オフに引退表明し、5月5日には国民栄誉賞を受賞した松井秀喜(39)がヤンキースに“電撃復帰”する。選手としてではない。
7月28日にヤンキースタジアムで行なわれる引退式典のために「1日限り」の契約を交わし、背番号55番のピンストライプを着て「ヤ軍の一員」として花道を飾るためだ。
「選手をこうした形で称えるのは、極めて稀なケース。永久欠番の次に名誉な処遇です。それほどヒデキの球団への貢献度が高く、ニューヨークのファンにも愛されたということです」(ニューヨークの地元記者)

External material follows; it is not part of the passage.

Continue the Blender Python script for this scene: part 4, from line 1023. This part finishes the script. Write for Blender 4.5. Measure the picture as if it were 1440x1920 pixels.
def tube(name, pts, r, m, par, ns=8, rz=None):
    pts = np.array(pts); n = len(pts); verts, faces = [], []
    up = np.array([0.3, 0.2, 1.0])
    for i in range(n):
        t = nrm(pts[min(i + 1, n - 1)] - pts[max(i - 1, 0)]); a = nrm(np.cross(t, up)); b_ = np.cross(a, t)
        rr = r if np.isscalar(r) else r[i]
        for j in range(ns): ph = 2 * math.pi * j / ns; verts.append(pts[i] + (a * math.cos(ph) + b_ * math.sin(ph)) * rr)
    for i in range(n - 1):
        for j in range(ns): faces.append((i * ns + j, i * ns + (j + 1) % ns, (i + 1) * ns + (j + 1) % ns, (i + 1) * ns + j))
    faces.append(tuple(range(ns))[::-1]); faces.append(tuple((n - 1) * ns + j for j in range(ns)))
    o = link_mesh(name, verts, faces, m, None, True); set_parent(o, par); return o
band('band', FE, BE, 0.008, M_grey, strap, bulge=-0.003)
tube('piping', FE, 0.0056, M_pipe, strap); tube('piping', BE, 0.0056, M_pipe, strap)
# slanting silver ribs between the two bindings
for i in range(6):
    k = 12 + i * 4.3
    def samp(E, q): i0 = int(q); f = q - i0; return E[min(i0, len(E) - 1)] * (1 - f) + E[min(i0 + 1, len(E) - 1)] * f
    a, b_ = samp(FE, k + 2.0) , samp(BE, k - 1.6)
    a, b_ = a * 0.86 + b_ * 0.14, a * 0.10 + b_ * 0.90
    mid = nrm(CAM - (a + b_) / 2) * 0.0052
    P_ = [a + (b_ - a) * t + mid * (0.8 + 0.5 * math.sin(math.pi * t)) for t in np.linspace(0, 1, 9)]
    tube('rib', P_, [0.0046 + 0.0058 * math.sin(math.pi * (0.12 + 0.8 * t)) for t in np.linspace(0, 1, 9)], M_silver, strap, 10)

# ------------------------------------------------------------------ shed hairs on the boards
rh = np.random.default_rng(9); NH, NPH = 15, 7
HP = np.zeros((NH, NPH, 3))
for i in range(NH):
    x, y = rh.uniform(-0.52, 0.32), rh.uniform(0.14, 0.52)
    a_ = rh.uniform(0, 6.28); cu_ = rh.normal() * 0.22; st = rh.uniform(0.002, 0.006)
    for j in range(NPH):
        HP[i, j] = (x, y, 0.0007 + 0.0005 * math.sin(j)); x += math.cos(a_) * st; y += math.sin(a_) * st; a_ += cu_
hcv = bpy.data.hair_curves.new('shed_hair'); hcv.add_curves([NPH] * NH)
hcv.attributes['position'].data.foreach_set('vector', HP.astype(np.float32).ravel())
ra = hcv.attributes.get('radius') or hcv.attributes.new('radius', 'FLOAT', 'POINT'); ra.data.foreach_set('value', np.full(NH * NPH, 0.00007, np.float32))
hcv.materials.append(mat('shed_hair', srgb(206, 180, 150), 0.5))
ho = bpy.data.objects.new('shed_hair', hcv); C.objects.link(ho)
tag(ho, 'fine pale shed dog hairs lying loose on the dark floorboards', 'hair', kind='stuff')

ヤ軍広報部はセレモニーの内容を明かしていないが、「松井のスピーチ、そしてピンストライプを着ての始球式をやるだろう」という。
その始球式に、イチロー(39)が「捕手」として登場するのか。球団は「ノーコメント」だったが、“本命”は、松井と親しい同年齢のジーター主将のようだ。ヤ軍番記者がいう。
「球団関係者や番記者たちは、松井とイチローが決して友好な関係ではないことを知っているから、イチローに“松井の引き立て役”を頼むわけにはいかないという配慮が働くだろうし、イチローが拒否するかもしれない。イチローが絡むとしたら、球団やファンの受けを狙ったイチロー本人が申し出た時だけだろう」
松井より2年早くMLBに移籍したイチローの成績は、昨季までの在籍12年で2606安打、660打点。10年連続200安打のほか、首位打者2回、最多安打7回を獲得し、最大の栄誉といわれる野球殿堂入りも確実視されている。
だが、そんな天才打者でさえも、常勝軍団のヤ軍の基準では「松井より格下」なのだ。あるベテランコラムニストは、「そもそも松井の引退式典にイチローが出席できるかどうかもわからない」とまで語る。
「ヤ軍は故障者続出で自慢の長打力が鳴りを潜めている。7月末のトレード期限までキャッシュマンGMは長距離砲獲得を目指すだろう。イチローは外野の全ポジションを守り、どんな打順でもこなしており、使い勝手のいい選手として評価されているが、いい話がくればトレード要員となる。ヤ軍は戦力アップのためには何でもやる。今年のイチローは、まだまだやれるところを見せているから売り頃といえる」
39歳のイチロー獲得に動く球団はあるのか。機動力重視のチームなら十分に力を発揮できるという声は少なくない。
「昨年のワールドチャンピオンのジャイアンツは外野手に故障者が出て、内野手の田中賢介をマイナーから昇格させて外野で使っている。イチロー獲得に動く可能性はある」(同前)
ユニフォームを脱いでも“チームの英雄”とされる松井。一方で、前人未到の記録を打ち立てながら“使い勝手のいい駒”とみなされるイチロー。7月28日のセレモニーは、対照的な2人が邂逅する最後の場面となる。その日、2人はどんな“絡み”を見せるのか──。